What to produce:
Starting with the first line of the listing, quote each line exactly until and including the one with "from mathutils import Vector, Matrix, noise as", leaving pictures out.

-*-*-

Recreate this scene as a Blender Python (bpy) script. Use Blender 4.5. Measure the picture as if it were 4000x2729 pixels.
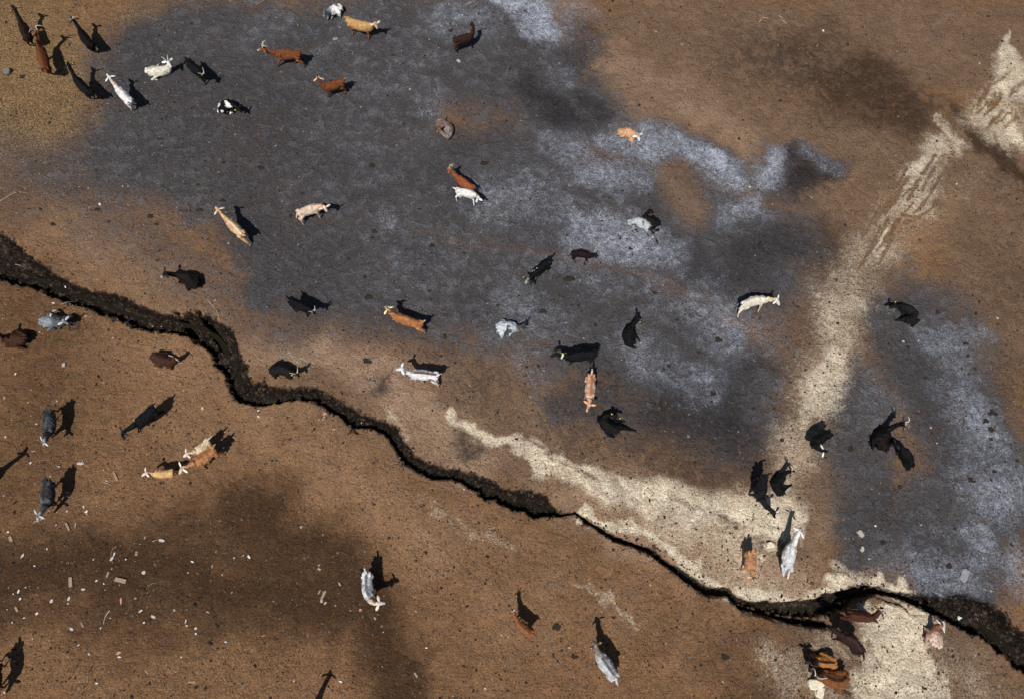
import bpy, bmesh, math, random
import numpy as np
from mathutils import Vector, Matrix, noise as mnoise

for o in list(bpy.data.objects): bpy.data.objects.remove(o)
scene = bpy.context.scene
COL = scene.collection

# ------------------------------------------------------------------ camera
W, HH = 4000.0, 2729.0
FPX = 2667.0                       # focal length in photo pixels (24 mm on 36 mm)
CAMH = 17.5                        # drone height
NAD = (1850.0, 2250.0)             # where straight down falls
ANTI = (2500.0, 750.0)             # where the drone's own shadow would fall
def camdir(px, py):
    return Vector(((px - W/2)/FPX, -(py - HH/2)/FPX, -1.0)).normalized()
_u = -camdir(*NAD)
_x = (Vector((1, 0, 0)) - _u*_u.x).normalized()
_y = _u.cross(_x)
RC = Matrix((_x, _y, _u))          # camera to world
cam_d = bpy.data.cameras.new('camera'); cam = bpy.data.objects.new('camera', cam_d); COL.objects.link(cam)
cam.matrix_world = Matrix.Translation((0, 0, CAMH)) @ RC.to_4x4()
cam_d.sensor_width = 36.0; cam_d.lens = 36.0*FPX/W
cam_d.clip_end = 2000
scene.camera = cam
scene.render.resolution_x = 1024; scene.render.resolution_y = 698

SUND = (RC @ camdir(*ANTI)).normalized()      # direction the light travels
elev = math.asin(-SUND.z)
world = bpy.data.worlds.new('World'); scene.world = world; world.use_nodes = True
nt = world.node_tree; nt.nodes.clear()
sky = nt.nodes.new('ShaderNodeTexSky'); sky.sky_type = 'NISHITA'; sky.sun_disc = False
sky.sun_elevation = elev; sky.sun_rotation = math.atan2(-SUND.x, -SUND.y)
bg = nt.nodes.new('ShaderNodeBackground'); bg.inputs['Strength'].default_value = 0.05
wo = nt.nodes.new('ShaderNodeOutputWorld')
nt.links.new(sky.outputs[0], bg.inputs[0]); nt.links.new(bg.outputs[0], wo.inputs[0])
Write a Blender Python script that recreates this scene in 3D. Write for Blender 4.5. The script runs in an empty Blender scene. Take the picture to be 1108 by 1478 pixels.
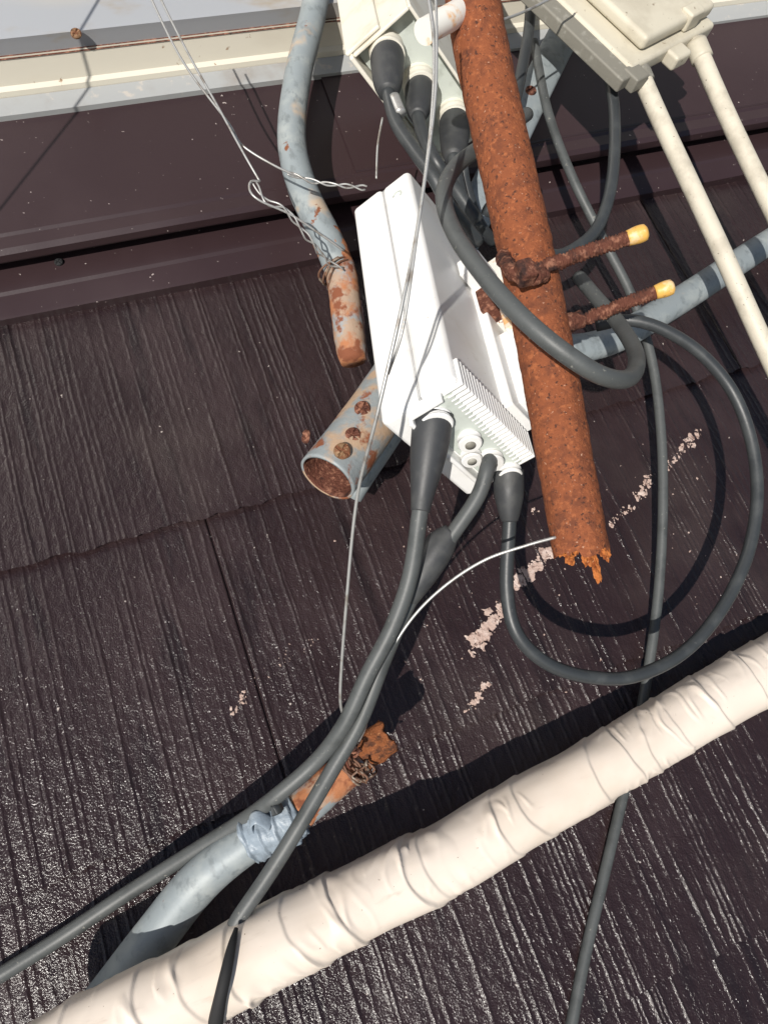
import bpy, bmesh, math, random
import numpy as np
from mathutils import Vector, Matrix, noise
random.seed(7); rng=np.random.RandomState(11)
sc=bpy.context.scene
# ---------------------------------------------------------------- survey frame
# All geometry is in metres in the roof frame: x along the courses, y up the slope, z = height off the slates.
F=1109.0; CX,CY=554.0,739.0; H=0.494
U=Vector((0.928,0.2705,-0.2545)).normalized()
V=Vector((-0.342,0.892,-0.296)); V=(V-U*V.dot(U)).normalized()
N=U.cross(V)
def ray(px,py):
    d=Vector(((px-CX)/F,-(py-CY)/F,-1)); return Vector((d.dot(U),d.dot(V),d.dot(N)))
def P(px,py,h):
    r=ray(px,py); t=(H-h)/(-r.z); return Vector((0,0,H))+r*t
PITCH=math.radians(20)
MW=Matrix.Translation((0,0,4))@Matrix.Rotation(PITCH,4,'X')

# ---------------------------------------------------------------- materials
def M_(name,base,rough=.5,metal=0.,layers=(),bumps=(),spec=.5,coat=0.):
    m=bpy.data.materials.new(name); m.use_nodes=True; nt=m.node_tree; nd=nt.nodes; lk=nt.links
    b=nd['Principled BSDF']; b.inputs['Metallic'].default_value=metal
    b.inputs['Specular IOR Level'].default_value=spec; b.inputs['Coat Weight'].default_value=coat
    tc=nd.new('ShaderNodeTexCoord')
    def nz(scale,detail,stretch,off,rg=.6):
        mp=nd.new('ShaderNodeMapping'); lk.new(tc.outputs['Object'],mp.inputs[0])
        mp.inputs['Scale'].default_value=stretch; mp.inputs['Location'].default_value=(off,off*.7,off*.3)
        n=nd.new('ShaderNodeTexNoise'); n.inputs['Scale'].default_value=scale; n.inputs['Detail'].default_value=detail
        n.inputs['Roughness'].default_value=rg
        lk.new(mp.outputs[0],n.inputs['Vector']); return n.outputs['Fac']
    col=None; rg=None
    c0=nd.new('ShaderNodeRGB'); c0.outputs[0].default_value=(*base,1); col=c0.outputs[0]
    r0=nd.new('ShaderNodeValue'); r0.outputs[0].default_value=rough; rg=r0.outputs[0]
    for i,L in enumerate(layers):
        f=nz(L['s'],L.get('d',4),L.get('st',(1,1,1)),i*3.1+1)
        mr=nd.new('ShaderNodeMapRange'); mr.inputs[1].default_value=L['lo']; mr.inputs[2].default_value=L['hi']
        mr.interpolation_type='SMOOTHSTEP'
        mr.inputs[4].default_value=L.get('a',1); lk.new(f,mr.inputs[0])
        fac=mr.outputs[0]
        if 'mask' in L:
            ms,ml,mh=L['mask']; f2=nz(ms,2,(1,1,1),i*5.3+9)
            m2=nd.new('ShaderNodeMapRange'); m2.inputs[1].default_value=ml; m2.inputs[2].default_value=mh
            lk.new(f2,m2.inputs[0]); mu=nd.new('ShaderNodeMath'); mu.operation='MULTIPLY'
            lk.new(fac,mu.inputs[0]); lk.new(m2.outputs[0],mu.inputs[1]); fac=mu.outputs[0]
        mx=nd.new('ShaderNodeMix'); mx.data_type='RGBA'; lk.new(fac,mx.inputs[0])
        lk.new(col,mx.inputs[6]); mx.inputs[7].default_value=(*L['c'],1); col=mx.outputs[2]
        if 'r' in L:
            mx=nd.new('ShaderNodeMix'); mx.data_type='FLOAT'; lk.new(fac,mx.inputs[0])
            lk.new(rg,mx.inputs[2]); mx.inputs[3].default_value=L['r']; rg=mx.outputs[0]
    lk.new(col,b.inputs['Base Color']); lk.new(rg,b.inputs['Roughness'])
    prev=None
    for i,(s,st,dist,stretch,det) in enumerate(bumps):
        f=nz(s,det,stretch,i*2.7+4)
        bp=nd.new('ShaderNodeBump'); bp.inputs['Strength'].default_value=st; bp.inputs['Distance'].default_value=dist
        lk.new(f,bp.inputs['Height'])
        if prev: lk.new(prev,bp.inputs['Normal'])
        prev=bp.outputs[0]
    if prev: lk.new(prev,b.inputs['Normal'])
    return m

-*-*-

Worked solution:
Recreate this scene as a Blender Python (bpy) script. Use Blender 4.5. Measure the picture as if it were 4000x2729 pixels.
import bpy, bmesh, math, random
import numpy as np
from mathutils import Vector, Matrix, noise as mnoise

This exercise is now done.